Un antiquaire spécialisé dans les œuvres d'art et meubles du XVIIIe a acquis auprès d’un expert 2 chaises destinées à la reine Marie-Antoinette, censées dater du XVIIIe.

Prix d’acquisition : 200.000 €

L’antiquaire a revendu les chaises.

Prix de revente : 2.000.000 €

L’antiquaire et l’expert ont été mis en examen dans l’affaire des faux meubles du Château de Versailles.

L’acquéreur, informé par la presse, a donc demandé à l’antiquaire le remboursement des chaises, doutant désormais de leur authenticité.

Estimant avoir été floué, l’antiquaire a souhaité faire pratiquer une saisie conservatoire sur les biens de l’expert à hauteur de 200.000 €.

Apprenant que des meubles appartenant à l’expert allaient être vendus à Drouot, il a fait pratiquer une saisie conservatoire entre les mains de la maison de ventes.

Problème : ces meubles avaient déjà été saisis quelques jours plus tôt par l’administration fiscale.

L’antiquaire l’a appris au moment de sa saisie.

Il n’a donc pas poursuivi la mesure d’exécution (dénonciation à l’expert, introduction d’une procédure tendant à obtenir un titre exécutoire etc.).

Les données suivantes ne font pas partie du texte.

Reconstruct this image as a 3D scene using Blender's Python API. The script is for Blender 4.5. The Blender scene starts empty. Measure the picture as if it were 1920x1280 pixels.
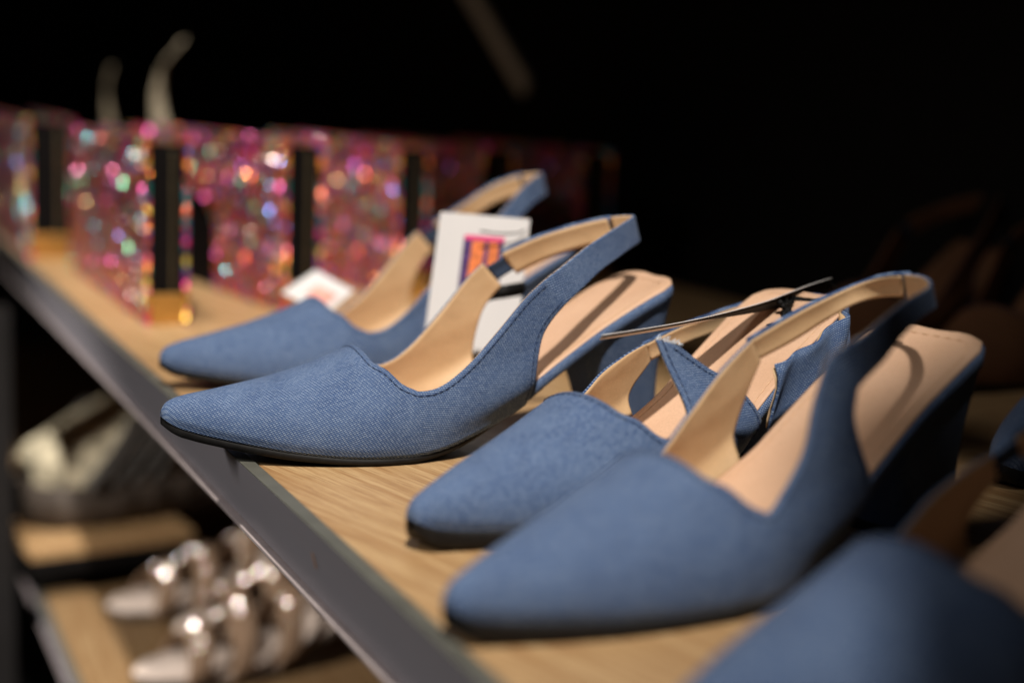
import bpy, math, random
from mathutils import Vector, Matrix, noise
random.seed(7)
scene = bpy.context.scene
COL = scene.collection

# ---------------------------------------------------------------- camera
cd = bpy.data.cameras.new('camera'); cam = bpy.data.objects.new('camera', cd); COL.objects.link(cam)
F = Vector((0.43398253, 0.88553737, -0.16577914)); RR = Vector((0.90028679, -0.43317632, 0.04291807)); UU = Vector((0.03380605, 0.16787446, 0.98522856))
m = Matrix((RR, UU, -F)).transposed().to_4x4(); m.translation = Vector((-0.1636, 0, 0.1614))
cam.matrix_world = m
cd.sensor_width = 36; cd.lens = 2676 / 1920 * 36
cd.clip_start = 0.02; cd.clip_end = 60
cd.dof.use_dof = True; cd.dof.focus_distance = 0.618; cd.dof.aperture_fstop = 3.0
scene.camera = cam
# ---------------------------------------------------------------- light
w = bpy.data.worlds.new('World'); scene.world = w; w.use_nodes = True
w.node_tree.nodes['Background'].inputs[0].default_value = (1.0, 0.85, 0.7, 1)
w.node_tree.nodes['Background'].inputs[1].default_value = 0.022
def spot(name, pos, target, power, size, blend, rad, col):
    l = bpy.data.lights.new(name, 'SPOT'); o = bpy.data.objects.new(name, l); COL.objects.link(o)
    o.location = pos; o.rotation_euler = (Vector(target) - Vector(pos)).to_track_quat('-Z', 'Y').to_euler()
    l.energy = power; l.spot_size = math.radians(size); l.spot_blend = blend; l.shadow_soft_size = rad; l.color = col
    return o
T0 = Vector((0.12, 0.62, 0.0))
KEYDIR = Vector((-0.20, -0.46, 0.865)).normalized()
KEY = T0 + 2.6 * KEYDIR
spot('key_or_fill_spot', KEY, (-0.15, 0.98, 0), 400, 38, 0.8, 0.05, (1.0, 0.93, 0.84))
LOWLAMP = Vector((-1.5, 0.5, 0.55))
spot('key_or_fill_spot', LOWLAMP, (0.05, 1.20, -0.34), 130, 20, 0.45, 0.09, (1.0, 0.92, 0.84))  # added spot that brightens the lower shelf, no known source
spot('key_or_fill_spot', (-0.40, 0.55, 2.2), (0.10, 1.20, 0.05), 140, 20, 0.7, 0.03, (1.0, 0.93, 0.86))  # extra spot added to lift the glitter bags
spot('key_or_fill_spot', (-1.6, 0.3, 1.1), (-0.05, 0.65, -0.15), 46, 38, 0.8, 0.25, (1.0, 0.94, 0.88))  # soft fill added for the rail and front faces, not a real lamp
vs = scene.view_settings
vs.view_transform = 'Standard'; vs.look = 'None'; vs.exposure = 0; vs.gamma = 1; vs.use_curve_mapping = False
scene.cycles.use_denoising = True
scene.cycles.max_bounces = 6
scene.cycles.caustics_reflective = False
scene.cycles.sample_clamp_indirect = 3

# ---------------------------------------------------------------- helpers
def lerp(a, b, t): return a + (b - a) * t
def sm(a, b, x):
    t = max(0, min(1, (x - a) / (b - a))); return t * t * (3 - 2 * t)
def tab(T, x):
    if x <= T[0][0]: return T[0][1]
    for (a, b), (c, d) in zip(T, T[1:]):
        if x <= c: return lerp(b, d, (x - a) / (c - a))
    return T[-1][1]
def smtab(T, x, h=0.006):
    return (tab(T, x - h) + 2 * tab(T, x) + tab(T, x + h)) / 4
def catmull(P, n):
    """centripetal-free Catmull-Rom resampled to n+1 points equally spaced by length"""
    P = [Vector(p) for p in P]
    Q = [P[0] * 2 - P[1]] + P + [P[-1] * 2 - P[-2]]
    out = []
    for i in range(1, len(Q) - 2):
        for k in range(16):
            t = k / 16; a, b, c, d = Q[i - 1], Q[i], Q[i + 1], Q[i + 2]
            out.append(0.5 * ((2 * b) + (c - a) * t + (2 * a - 5 * b + 4 * c - d) * t * t + (3 * b - a - 3 * c + d) * t ** 3))
    out.append(P[-1])
    L = [0]
    for a, b in zip(out, out[1:]): L.append(L[-1] + (b - a).length)
    res = []; j = 0
    for k in range(n + 1):
        s = L[-1] * k / n
        while j < len(L) - 2 and L[j + 1] < s: j += 1
        d = L[j + 1] - L[j]; res.append(out[j].lerp(out[j + 1], (s - L[j]) / d if d else 0))
    return res
def mesh(name, verts, faces, mat=None, parent=None, smooth=True, uvs=None, mats=None, fm=None):
    me = bpy.data.meshes.new(name); me.from_pydata([tuple(v) for v in verts], [], faces)
    if uvs:
        uv = me.uv_layers.new(name='UVMap')
        for li, l in enumerate(me.loops): uv.data[li].uv = uvs[l.vertex_index]
    for f in me.polygons: f.use_smooth = smooth
    for mm in (mats or [mat]):
        if mm: me.materials.append(mm)
    if fm:
        for f, k in zip(me.polygons, fm): f.material_index = k
    me.update()
    o = bpy.data.objects.new(name, me); COL.objects.link(o)
    if parent: o.parent = parent
    return o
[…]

L’expert a cependant saisi le JEX à fin de rétractation de l’ordonnance et mainlevée de la saisie conservatoire, et condamnation de l’antiquaire pour procédure abusive.

Le 8 décembre 2022, la CA Paris a rejeté les demandes de l’expert.

1/ Irrecevabilité des demandes de rétractation de l’ordonnance et de mainlevée de la saisie

La saisie est caduque faute d’avoir été dénoncée à l’expert dans les 8 jours.

L’ordonnance est caduque faute pour la saisie d’avoir été pratiquée dans les 3 mois.

L’expert n’a donc pas d’intérêt à agir en rétractation de l’ordonnance et mainlevée de la saisie.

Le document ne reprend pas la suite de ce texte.